Written problem:
Repeat the material exactly from its first line to the line that includes "R = math.radians". Skip pictures.

Recorded data:
########

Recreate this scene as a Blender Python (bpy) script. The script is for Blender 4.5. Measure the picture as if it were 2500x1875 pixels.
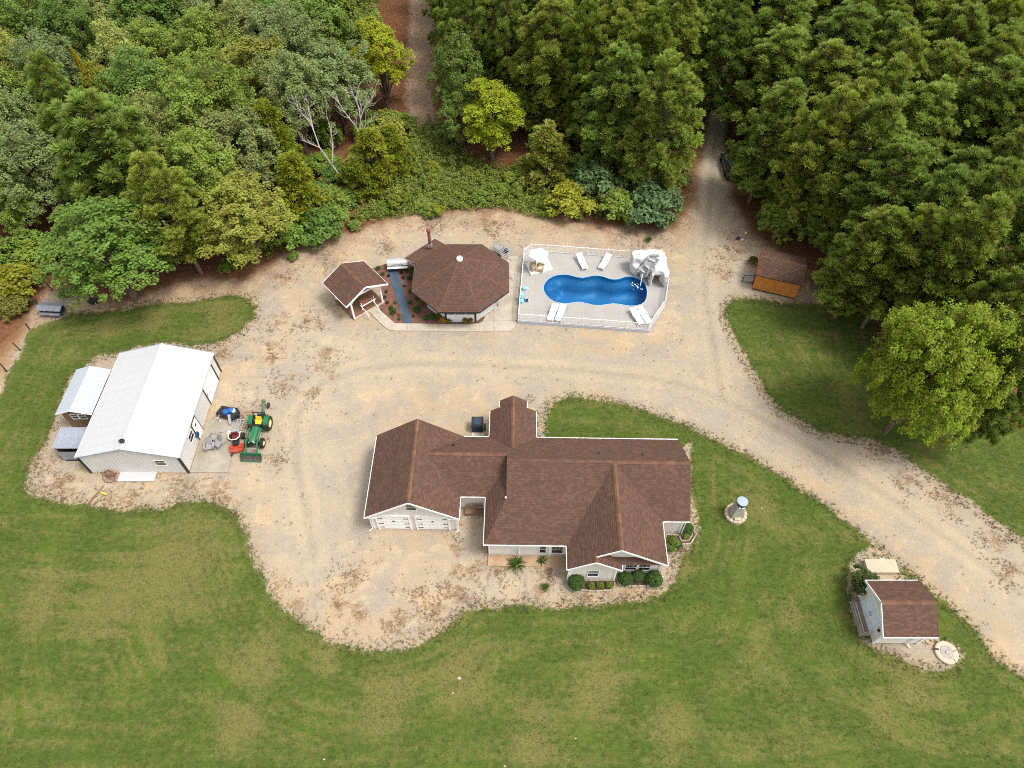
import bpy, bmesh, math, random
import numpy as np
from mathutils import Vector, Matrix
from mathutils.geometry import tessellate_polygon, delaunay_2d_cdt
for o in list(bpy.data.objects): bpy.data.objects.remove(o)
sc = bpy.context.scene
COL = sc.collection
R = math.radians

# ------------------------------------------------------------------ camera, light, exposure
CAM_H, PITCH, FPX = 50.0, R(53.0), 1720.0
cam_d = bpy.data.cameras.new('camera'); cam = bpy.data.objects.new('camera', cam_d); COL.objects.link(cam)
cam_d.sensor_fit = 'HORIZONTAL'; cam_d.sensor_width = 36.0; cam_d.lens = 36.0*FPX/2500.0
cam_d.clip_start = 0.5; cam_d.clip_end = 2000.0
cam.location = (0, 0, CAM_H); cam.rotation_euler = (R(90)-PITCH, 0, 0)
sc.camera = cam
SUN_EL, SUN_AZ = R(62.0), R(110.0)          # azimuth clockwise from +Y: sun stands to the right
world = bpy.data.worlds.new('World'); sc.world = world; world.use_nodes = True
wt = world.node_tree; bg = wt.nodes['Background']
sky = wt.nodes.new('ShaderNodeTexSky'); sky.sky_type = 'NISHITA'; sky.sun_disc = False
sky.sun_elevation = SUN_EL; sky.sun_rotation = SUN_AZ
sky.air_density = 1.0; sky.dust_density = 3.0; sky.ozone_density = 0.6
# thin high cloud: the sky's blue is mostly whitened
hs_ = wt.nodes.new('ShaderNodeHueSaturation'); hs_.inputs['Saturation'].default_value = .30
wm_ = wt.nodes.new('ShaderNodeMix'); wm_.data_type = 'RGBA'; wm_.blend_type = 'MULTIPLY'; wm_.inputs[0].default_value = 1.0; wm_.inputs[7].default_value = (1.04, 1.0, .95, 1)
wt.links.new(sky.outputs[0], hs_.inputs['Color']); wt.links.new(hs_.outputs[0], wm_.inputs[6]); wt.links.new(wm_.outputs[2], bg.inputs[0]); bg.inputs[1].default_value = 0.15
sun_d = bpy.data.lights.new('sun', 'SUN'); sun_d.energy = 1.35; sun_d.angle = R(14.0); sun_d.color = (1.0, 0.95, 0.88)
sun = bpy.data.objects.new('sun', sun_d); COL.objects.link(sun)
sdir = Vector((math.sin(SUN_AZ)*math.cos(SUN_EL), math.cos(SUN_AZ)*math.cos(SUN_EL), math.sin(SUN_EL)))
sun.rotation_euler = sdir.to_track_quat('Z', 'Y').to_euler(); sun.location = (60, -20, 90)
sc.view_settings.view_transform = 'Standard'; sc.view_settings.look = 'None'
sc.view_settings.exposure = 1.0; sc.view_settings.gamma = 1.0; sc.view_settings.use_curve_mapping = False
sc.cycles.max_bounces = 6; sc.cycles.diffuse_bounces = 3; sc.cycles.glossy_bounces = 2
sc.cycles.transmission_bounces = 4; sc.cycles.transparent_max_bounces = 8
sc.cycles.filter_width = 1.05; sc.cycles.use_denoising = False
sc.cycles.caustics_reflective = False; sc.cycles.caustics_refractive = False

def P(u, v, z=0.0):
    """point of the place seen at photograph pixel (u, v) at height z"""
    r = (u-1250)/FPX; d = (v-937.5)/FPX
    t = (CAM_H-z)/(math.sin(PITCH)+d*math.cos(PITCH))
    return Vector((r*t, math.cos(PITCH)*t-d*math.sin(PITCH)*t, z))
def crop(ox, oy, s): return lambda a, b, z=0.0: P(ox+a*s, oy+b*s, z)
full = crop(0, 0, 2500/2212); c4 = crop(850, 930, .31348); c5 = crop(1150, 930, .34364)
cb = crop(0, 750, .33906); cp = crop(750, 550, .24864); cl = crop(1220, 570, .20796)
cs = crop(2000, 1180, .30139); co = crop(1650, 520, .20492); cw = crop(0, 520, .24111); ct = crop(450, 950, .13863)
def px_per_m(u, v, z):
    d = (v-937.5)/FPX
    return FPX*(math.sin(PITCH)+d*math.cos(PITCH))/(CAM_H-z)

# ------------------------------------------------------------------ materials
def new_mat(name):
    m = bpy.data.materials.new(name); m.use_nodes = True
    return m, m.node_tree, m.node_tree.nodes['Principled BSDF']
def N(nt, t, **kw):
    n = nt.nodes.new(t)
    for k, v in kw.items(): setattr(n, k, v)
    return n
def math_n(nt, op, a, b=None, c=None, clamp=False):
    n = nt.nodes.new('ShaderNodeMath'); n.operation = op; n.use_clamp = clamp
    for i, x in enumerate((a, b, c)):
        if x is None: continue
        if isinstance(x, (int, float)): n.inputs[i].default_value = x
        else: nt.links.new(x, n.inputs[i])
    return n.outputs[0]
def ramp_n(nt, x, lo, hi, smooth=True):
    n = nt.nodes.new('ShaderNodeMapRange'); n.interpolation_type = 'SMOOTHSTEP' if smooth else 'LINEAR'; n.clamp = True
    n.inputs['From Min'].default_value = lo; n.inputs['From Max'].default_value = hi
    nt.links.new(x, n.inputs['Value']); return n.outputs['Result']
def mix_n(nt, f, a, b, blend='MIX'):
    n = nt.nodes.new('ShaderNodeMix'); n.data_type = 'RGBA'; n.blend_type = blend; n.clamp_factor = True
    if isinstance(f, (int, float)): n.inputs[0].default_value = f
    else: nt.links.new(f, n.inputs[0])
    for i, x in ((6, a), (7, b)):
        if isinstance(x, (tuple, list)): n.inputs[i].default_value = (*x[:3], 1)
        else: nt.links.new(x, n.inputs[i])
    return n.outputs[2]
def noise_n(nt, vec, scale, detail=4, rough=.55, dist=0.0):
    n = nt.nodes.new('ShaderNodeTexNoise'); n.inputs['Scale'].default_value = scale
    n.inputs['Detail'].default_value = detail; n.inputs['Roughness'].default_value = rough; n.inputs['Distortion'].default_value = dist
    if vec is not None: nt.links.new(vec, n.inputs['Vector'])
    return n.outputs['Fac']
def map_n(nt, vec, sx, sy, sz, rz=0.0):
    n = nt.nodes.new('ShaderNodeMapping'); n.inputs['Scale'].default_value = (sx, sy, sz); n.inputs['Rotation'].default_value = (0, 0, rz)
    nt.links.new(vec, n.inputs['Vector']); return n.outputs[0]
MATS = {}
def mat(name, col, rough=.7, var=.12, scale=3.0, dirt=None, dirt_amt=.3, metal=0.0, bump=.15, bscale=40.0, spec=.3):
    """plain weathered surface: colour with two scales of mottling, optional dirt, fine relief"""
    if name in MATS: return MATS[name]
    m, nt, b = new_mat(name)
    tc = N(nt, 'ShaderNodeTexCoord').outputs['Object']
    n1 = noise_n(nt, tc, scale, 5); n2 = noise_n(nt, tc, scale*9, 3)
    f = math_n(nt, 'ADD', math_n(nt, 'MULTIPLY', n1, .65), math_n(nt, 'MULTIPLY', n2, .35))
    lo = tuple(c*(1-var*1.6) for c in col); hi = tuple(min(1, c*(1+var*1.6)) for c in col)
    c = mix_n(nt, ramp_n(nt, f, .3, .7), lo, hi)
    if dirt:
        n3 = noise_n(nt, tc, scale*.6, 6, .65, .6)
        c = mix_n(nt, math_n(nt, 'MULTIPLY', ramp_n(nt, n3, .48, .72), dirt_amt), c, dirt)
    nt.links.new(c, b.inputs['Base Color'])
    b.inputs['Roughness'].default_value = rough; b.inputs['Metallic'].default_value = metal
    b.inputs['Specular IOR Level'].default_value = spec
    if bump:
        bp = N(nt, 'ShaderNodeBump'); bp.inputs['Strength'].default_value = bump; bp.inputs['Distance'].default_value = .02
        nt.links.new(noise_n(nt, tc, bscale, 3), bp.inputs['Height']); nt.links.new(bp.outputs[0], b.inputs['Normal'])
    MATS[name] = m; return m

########

Answer in full:
Recreate this scene as a Blender Python (bpy) script. The script is for Blender 4.5. Measure the picture as if it were 2500x1875 pixels.
import bpy, bmesh, math, random
import numpy as np
from mathutils import Vector, Matrix
from mathutils.geometry import tessellate_polygon, delaunay_2d_cdt
for o in list(bpy.data.objects): bpy.data.objects.remove(o)
sc = bpy.context.scene
COL = sc.collection
R = math.radians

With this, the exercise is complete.